**Request**
Copy the lines that follow, keeping every character the same.
# # # # # # #
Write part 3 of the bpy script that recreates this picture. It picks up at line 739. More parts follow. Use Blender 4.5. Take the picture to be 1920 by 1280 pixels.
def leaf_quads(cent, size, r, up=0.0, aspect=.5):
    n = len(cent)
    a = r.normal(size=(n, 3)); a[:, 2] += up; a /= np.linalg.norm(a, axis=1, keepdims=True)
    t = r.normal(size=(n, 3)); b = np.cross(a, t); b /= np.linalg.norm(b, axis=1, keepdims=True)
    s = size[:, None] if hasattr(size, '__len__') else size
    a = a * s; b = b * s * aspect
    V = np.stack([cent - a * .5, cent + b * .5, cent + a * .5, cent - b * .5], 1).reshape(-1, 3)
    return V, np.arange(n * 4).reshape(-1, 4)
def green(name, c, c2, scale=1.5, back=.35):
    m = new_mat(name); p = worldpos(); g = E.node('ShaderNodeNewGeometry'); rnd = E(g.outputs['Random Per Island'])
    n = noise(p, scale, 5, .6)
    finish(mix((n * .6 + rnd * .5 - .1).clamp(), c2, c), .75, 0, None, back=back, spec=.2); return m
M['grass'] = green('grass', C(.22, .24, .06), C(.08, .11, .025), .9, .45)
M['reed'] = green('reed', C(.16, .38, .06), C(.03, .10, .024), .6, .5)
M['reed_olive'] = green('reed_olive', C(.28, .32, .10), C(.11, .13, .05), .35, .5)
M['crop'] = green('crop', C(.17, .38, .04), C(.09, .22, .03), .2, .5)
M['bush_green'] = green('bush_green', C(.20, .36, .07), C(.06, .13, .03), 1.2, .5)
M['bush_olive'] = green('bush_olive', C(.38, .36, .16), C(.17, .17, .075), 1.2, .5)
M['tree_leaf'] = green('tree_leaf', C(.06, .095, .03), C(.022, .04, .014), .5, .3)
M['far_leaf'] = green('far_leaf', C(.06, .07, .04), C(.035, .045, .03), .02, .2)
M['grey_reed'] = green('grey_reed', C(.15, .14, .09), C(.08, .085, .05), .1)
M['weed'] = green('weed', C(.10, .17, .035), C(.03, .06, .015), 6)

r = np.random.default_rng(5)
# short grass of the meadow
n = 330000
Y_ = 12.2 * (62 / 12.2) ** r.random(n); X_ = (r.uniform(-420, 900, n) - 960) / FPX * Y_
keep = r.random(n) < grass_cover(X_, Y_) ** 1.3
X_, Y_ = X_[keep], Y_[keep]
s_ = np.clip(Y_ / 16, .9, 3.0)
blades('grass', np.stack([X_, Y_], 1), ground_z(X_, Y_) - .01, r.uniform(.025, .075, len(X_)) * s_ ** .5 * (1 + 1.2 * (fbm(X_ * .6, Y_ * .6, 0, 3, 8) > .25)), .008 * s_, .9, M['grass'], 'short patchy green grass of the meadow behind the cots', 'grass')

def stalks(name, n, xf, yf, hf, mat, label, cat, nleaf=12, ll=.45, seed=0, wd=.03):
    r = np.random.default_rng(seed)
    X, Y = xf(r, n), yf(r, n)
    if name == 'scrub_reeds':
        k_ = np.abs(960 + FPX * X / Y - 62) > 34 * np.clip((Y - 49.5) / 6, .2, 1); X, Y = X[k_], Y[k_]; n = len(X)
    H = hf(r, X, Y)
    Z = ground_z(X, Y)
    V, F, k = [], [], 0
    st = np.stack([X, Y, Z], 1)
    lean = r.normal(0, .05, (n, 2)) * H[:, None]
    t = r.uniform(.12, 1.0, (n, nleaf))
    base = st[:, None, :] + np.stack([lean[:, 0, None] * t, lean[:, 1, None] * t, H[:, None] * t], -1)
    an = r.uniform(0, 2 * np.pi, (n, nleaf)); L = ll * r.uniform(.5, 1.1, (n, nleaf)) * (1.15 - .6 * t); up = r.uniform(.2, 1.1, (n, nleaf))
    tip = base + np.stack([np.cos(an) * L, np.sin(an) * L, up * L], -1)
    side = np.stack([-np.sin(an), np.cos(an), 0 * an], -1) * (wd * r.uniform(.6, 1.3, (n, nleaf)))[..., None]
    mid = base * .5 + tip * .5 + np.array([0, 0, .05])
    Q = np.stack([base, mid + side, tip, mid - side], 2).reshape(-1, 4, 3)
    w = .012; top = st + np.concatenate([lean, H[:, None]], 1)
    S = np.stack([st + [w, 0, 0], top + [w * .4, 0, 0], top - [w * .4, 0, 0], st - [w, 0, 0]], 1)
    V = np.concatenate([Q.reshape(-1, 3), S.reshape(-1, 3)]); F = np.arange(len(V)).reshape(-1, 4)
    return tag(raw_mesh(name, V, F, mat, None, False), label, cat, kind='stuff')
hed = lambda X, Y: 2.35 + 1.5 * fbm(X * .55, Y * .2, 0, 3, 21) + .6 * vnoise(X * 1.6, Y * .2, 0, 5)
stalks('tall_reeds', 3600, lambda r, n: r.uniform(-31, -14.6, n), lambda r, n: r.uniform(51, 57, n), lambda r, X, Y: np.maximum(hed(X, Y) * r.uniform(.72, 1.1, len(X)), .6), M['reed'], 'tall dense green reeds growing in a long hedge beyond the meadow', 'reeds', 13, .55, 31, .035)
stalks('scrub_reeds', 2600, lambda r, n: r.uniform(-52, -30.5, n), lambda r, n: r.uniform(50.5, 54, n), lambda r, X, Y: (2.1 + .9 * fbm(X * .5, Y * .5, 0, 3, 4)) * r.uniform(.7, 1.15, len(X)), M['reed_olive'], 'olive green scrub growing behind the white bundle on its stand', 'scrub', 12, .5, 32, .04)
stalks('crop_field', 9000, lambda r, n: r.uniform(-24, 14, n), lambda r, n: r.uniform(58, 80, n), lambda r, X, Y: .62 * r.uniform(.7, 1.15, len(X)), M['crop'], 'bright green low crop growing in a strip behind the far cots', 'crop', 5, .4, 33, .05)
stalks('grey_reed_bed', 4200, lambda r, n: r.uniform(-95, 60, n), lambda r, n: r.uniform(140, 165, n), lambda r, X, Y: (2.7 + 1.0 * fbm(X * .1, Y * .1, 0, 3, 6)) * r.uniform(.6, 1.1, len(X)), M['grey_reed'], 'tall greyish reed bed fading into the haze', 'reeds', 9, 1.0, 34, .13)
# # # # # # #
**Problem solution**
Write part 3 of the bpy script that recreates this picture. It picks up at line 739. More parts follow. Use Blender 4.5. Take the picture to be 1920 by 1280 pixels.
def leaf_quads(cent, size, r, up=0.0, aspect=.5):
    n = len(cent)
    a = r.normal(size=(n, 3)); a[:, 2] += up; a /= np.linalg.norm(a, axis=1, keepdims=True)
    t = r.normal(size=(n, 3)); b = np.cross(a, t); b /= np.linalg.norm(b, axis=1, keepdims=True)
    s = size[:, None] if hasattr(size, '__len__') else size
    a = a * s; b = b * s * aspect
    V = np.stack([cent - a * .5, cent + b * .5, cent + a * .5, cent - b * .5], 1).reshape(-1, 3)
    return V, np.arange(n * 4).reshape(-1, 4)
def green(name, c, c2, scale=1.5, back=.35):
    m = new_mat(name); p = worldpos(); g = E.node('ShaderNodeNewGeometry'); rnd = E(g.outputs['Random Per Island'])
    n = noise(p, scale, 5, .6)
    finish(mix((n * .6 + rnd * .5 - .1).clamp(), c2, c), .75, 0, None, back=back, spec=.2); return m
M['grass'] = green('grass', C(.22, .24, .06), C(.08, .11, .025), .9, .45)
M['reed'] = green('reed', C(.16, .38, .06), C(.03, .10, .024), .6, .5)
M['reed_olive'] = green('reed_olive', C(.28, .32, .10), C(.11, .13, .05), .35, .5)
M['crop'] = green('crop', C(.17, .38, .04), C(.09, .22, .03), .2, .5)
M['bush_green'] = green('bush_green', C(.20, .36, .07), C(.06, .13, .03), 1.2, .5)
M['bush_olive'] = green('bush_olive', C(.38, .36, .16), C(.17, .17, .075), 1.2, .5)
M['tree_leaf'] = green('tree_leaf', C(.06, .095, .03), C(.022, .04, .014), .5, .3)
M['far_leaf'] = green('far_leaf', C(.06, .07, .04), C(.035, .045, .03), .02, .2)
M['grey_reed'] = green('grey_reed', C(.15, .14, .09), C(.08, .085, .05), .1)
M['weed'] = green('weed', C(.10, .17, .035), C(.03, .06, .015), 6)

r = np.random.default_rng(5)
# short grass of the meadow
n = 330000
Y_ = 12.2 * (62 / 12.2) ** r.random(n); X_ = (r.uniform(-420, 900, n) - 960) / FPX * Y_
keep = r.random(n) < grass_cover(X_, Y_) ** 1.3
X_, Y_ = X_[keep], Y_[keep]
s_ = np.clip(Y_ / 16, .9, 3.0)
blades('grass', np.stack([X_, Y_], 1), ground_z(X_, Y_) - .01, r.uniform(.025, .075, len(X_)) * s_ ** .5 * (1 + 1.2 * (fbm(X_ * .6, Y_ * .6, 0, 3, 8) > .25)), .008 * s_, .9, M['grass'], 'short patchy green grass of the meadow behind the cots', 'grass')

def stalks(name, n, xf, yf, hf, mat, label, cat, nleaf=12, ll=.45, seed=0, wd=.03):
    r = np.random.default_rng(seed)
    X, Y = xf(r, n), yf(r, n)
    if name == 'scrub_reeds':
        k_ = np.abs(960 + FPX * X / Y - 62) > 34 * np.clip((Y - 49.5) / 6, .2, 1); X, Y = X[k_], Y[k_]; n = len(X)
    H = hf(r, X, Y)
    Z = ground_z(X, Y)
    V, F, k = [], [], 0
    st = np.stack([X, Y, Z], 1)
    lean = r.normal(0, .05, (n, 2)) * H[:, None]
    t = r.uniform(.12, 1.0, (n, nleaf))
    base = st[:, None, :] + np.stack([lean[:, 0, None] * t, lean[:, 1, None] * t, H[:, None] * t], -1)
    an = r.uniform(0, 2 * np.pi, (n, nleaf)); L = ll * r.uniform(.5, 1.1, (n, nleaf)) * (1.15 - .6 * t); up = r.uniform(.2, 1.1, (n, nleaf))
    tip = base + np.stack([np.cos(an) * L, np.sin(an) * L, up * L], -1)
    side = np.stack([-np.sin(an), np.cos(an), 0 * an], -1) * (wd * r.uniform(.6, 1.3, (n, nleaf)))[..., None]
    mid = base * .5 + tip * .5 + np.array([0, 0, .05])
    Q = np.stack([base, mid + side, tip, mid - side], 2).reshape(-1, 4, 3)
    w = .012; top = st + np.concatenate([lean, H[:, None]], 1)
    S = np.stack([st + [w, 0, 0], top + [w * .4, 0, 0], top - [w * .4, 0, 0], st - [w, 0, 0]], 1)
    V = np.concatenate([Q.reshape(-1, 3), S.reshape(-1, 3)]); F = np.arange(len(V)).reshape(-1, 4)
    return tag(raw_mesh(name, V, F, mat, None, False), label, cat, kind='stuff')
hed = lambda X, Y: 2.35 + 1.5 * fbm(X * .55, Y * .2, 0, 3, 21) + .6 * vnoise(X * 1.6, Y * .2, 0, 5)
stalks('tall_reeds', 3600, lambda r, n: r.uniform(-31, -14.6, n), lambda r, n: r.uniform(51, 57, n), lambda r, X, Y: np.maximum(hed(X, Y) * r.uniform(.72, 1.1, len(X)), .6), M['reed'], 'tall dense green reeds growing in a long hedge beyond the meadow', 'reeds', 13, .55, 31, .035)
stalks('scrub_reeds', 2600, lambda r, n: r.uniform(-52, -30.5, n), lambda r, n: r.uniform(50.5, 54, n), lambda r, X, Y: (2.1 + .9 * fbm(X * .5, Y * .5, 0, 3, 4)) * r.uniform(.7, 1.15, len(X)), M['reed_olive'], 'olive green scrub growing behind the white bundle on its stand', 'scrub', 12, .5, 32, .04)
stalks('crop_field', 9000, lambda r, n: r.uniform(-24, 14, n), lambda r, n: r.uniform(58, 80, n), lambda r, X, Y: .62 * r.uniform(.7, 1.15, len(X)), M['crop'], 'bright green low crop growing in a strip behind the far cots', 'crop', 5, .4, 33, .05)
stalks('grey_reed_bed', 4200, lambda r, n: r.uniform(-95, 60, n), lambda r, n: r.uniform(140, 165, n), lambda r, X, Y: (2.7 + 1.0 * fbm(X * .1, Y * .1, 0, 3, 6)) * r.uniform(.6, 1.1, len(X)), M['grey_reed'], 'tall greyish reed bed fading into the haze', 'reeds', 9, 1.0, 34, .13)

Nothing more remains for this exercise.